Естественно, что в годы оттепели мужу тем более хотелось сделать что-нибудь, дабы заявить о себе, и он повторял в разговорах с сослуживцами, с друзьями, с русскими и немцами: «Я напишу…» — или, намного чаще: «Я пишу историю немецкого фашизма», — не ударяя при этом палец о палец.
Желание писать о германском фашизме было и у меня. Эдакая чисто маниловская идея: как хорошо было бы…
Но вот судьба подкинула нам замечательный подарок, не столько судьба, сколько западногерманский писатель Генрих Бёлль, очень полюбившийся у нас в CCCP. Бёлль еще не приезжал в Советский Союз, но уже знал, что Д. Мельников из Москвы хочет написать историю фашизма, а его жена Люся Мельникова — вернее, Lusja Melnikow (для немцев в обеих Германиях я всегда была фрау Люся Мельникова, такого баловства, как две фамилии в одной семье, они не признавали!) — переводит его повести и романы.
И вот однажды я получила почтовое извещение на это странное имя. Официально я именовалась Людмила Борисовна Черная — такого персонажа, как Люся Мельникова, у нас в стране не существовало. Почему я, а не Д. Е.? Видимо, в целях конспирации. Ведь Д. Е. работал в престижном журнале, представлял, как казалось на Западе, «влиятельные круги советского общества».
В сталинские времена даже одна перевранная буква в имени, отчестве или фамилии привела бы к непредсказуемым последствиям вплоть до ареста: «Почему вы дали неверные сведения о себе? Хотите обмануть, скрыть свои темные (шпионские) дела?»
Итак, пришло извещение…
Но прежде я должна описать антураж, декорацию, интерьер, в котором все это разыгрывалось, — без декорации не будет понятно, что жизнь наша была полна контрастов. С одной стороны, Генрих Бёлль, немецкий писатель, в будущем лауреат Нобелевской премии, с другой, наша коммуналка — обиталище мое, мужа и детей, Алика и Аси.
Находилась она в не очень престижном районе, хотя в центре.
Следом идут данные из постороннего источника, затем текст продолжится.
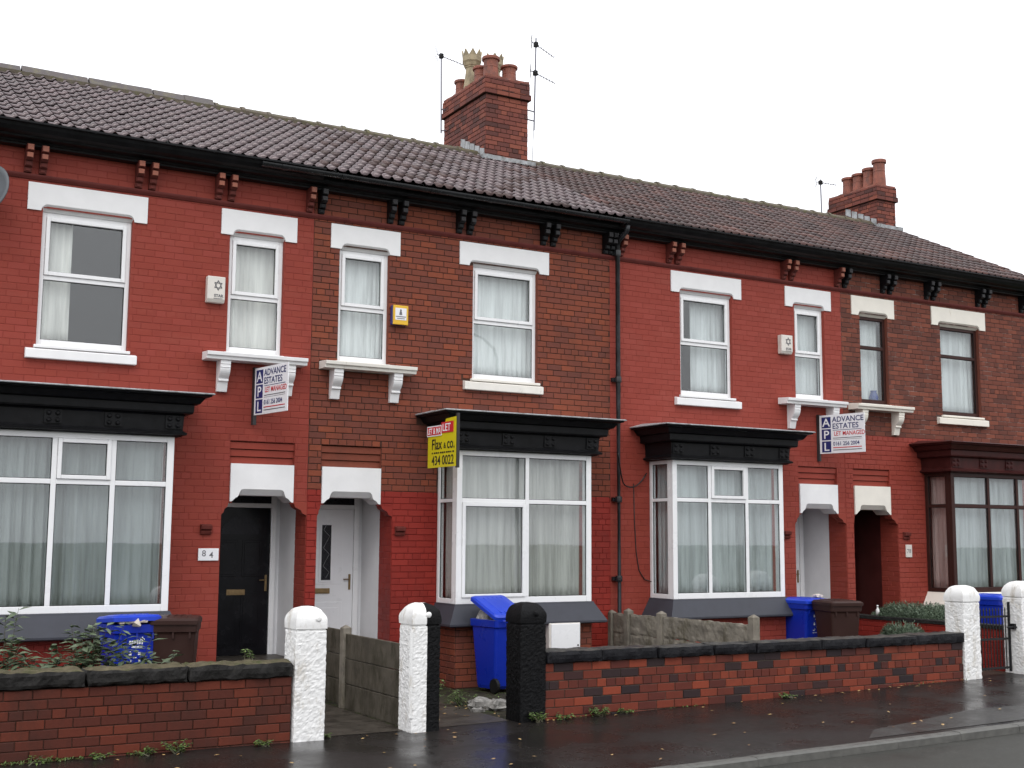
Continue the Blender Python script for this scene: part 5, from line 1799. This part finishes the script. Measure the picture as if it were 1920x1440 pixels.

Окраины Москвы еще не были застроены. Называлось это место Цветной бульвар. Чахлый бульвар и впрямь разделял довольно широкую улицу. Перед ним впритык шли две рельсовые колеи — трамвай ездил в обе стороны. Налево — к Трубной, направо — к Самотеке. Трамвай звонил, машины гудели. Напротив нашего дома, через бульвар, был цирк, столь любимый москвичами, и Центральный рынок. Рядом с цирком и рынком дома выглядели и поновее, и покрасивей. А на нашей стороне бульвара стоял ряд одноэтажных и двухэтажных похилившихся лачуг. Дом наш уже тогда выглядел отвратительно: обшарпанный, с рядами маленьких окошек, часть которых выходила в переулок (названия не помню), а часть — во двор, где не росло ни травинки, ни деревца. В переулке находилась… лесопилка, и сельский визг пил вливался в городскую какофонию.